Russia’s Economic Development Minister, Maxim Reshetnikov, has offered countries belonging to the Shanghai Cooperation Organization (SCO) to join its financial messaging system SPFS, the Russian equivalent of SWIFT. Moscow wants to boost the volume of settlements in national currencies and introduce global inter-banking alternatives.
“In order to ensure uninterrupted cooperation between our banks, we suggest that members of the SCO join the Russian financial messaging system,” Reshetnikov said in his video address to participants at the SCO forum currently being held in Tashkent.
Reshetnikov noted that SCO countries need to continue to promote full compatibility of national payment systems and boost the volume of mutual settlements in national currencies. “We have already seen positive results, for example, a quarter of the trade turnover between Russia and China is settled in Rubles and Yuan” Reshetnikov said.
In Europe, both Germany and Switzerland already have banks connected to the SPFS system, while it is already in use in Armenia, Belarus, Kazakhstan, and Kyrgyzstan and another six countries. Most Russian banks are already connected to the system.
The SCO currently comprises eight member states: China, India, Kazakhstan, Kyrgyzstan, Russia, Tajikistan, Pakistan, and Uzbekistan, while Iran is due to join next month. Observer states include Afghanistan, Belarus, and Mongolia, while Armenia, Azerbaijan, Cambodia, Nepal, Sri Lanka and Turkiye are dialogue partners.
Upcoming dialogue partners include Egypt, Saudi Arabia, and Qatar, while long standing guests include ASEAN (Brunei, Cambodia, Indonesia, Laos, Malaysia, Myanmar, Philippines, Singapore, Thailand, and Vietnam) and the Commonwealth of Independent States countries, which includes Moldova and Tajikistan among countries not already mentioned, in addition to Turkmenistan. Serbia, which has a free trade agreement with the Eurasian Economic Union, is also expected to be given the opportunity to join, as are the other BRICS nations such as Brazil, and South Africa.
In March this year, Anatoly Aksakov, the Chairman of the State Duma Committee on the Financial Market, announced that the Bank of Russia and the People’s Bank of China were working on connecting the Russian and Chinese financial messaging systems. He also pointed to the beginning of the development of information transfer schemes using blockchains, including the digital ruble and the digital yuan.
Also in March, the Economic Times of India stated that the Indian government has offered Russia a new transaction system with the transfer of trade to the ruble and SPFS, which will work through the Reserve Bank of India and Russia’s Vnesheconombank. That system is now operational as India and Russia now trade via rubles and rupees.
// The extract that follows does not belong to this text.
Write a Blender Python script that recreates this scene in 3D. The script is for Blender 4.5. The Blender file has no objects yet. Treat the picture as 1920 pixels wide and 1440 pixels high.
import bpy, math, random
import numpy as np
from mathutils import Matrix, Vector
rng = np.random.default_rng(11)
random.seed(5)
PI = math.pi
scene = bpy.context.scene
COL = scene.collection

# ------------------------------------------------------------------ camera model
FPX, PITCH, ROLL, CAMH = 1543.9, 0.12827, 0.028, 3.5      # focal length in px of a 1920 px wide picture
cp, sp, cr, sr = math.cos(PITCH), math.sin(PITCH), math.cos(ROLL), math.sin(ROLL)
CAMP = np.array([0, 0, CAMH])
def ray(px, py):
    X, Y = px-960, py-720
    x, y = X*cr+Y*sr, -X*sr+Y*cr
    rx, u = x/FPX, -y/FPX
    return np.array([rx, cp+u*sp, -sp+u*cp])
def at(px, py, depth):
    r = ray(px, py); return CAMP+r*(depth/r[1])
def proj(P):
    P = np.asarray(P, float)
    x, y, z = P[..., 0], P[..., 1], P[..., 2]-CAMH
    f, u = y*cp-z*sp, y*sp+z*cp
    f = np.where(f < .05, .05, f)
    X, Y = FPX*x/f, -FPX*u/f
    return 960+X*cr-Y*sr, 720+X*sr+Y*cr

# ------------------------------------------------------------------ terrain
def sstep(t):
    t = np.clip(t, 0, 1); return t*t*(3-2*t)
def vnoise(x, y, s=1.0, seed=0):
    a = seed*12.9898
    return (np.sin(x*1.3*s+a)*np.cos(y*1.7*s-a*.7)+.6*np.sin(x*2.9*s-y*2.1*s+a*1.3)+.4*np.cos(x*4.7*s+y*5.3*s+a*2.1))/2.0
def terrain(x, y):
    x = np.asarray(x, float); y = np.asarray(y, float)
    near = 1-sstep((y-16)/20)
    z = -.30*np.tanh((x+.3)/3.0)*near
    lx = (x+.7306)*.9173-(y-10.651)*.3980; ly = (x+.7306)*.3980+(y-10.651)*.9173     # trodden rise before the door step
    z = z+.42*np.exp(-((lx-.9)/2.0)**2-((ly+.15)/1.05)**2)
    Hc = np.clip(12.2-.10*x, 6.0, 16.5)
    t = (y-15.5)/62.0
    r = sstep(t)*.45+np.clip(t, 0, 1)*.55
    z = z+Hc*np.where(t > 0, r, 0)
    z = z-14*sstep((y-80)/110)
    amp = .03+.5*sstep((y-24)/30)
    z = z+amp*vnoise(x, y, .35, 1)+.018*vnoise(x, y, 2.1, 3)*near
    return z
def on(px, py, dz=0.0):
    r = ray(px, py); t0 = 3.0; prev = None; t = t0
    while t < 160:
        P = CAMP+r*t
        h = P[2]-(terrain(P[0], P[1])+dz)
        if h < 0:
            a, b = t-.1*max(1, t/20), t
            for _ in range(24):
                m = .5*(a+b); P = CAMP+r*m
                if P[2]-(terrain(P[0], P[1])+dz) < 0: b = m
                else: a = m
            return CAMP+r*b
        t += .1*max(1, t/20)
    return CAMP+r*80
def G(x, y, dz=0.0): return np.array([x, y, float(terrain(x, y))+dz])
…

Russia has been actively promoting its domestic financial messaging system ever since being cut off from SWIFT as part of Western sanctions imposed on the country over the conflict in Ukraine. Both facilitate financial transactions between banks, but Russia’s SPFS was used only in Russia up until this year, while SWIFT is an internationally adopted system. There is no reason why countries could not belong to both systems – unless the United States threatens SWIFT termination should they take up the Russian offer. Should countries decide to join the Russian SPFS system it will emerge as a competitor to SWIFT and offer emerging economies an alternative to both US monitoring of their international transactions, eradicate the current system of having to pay US corresponding bank charges, lessen US dollar dependence and the impact of any future US sanctions, and provide greater strength to their respective currencies.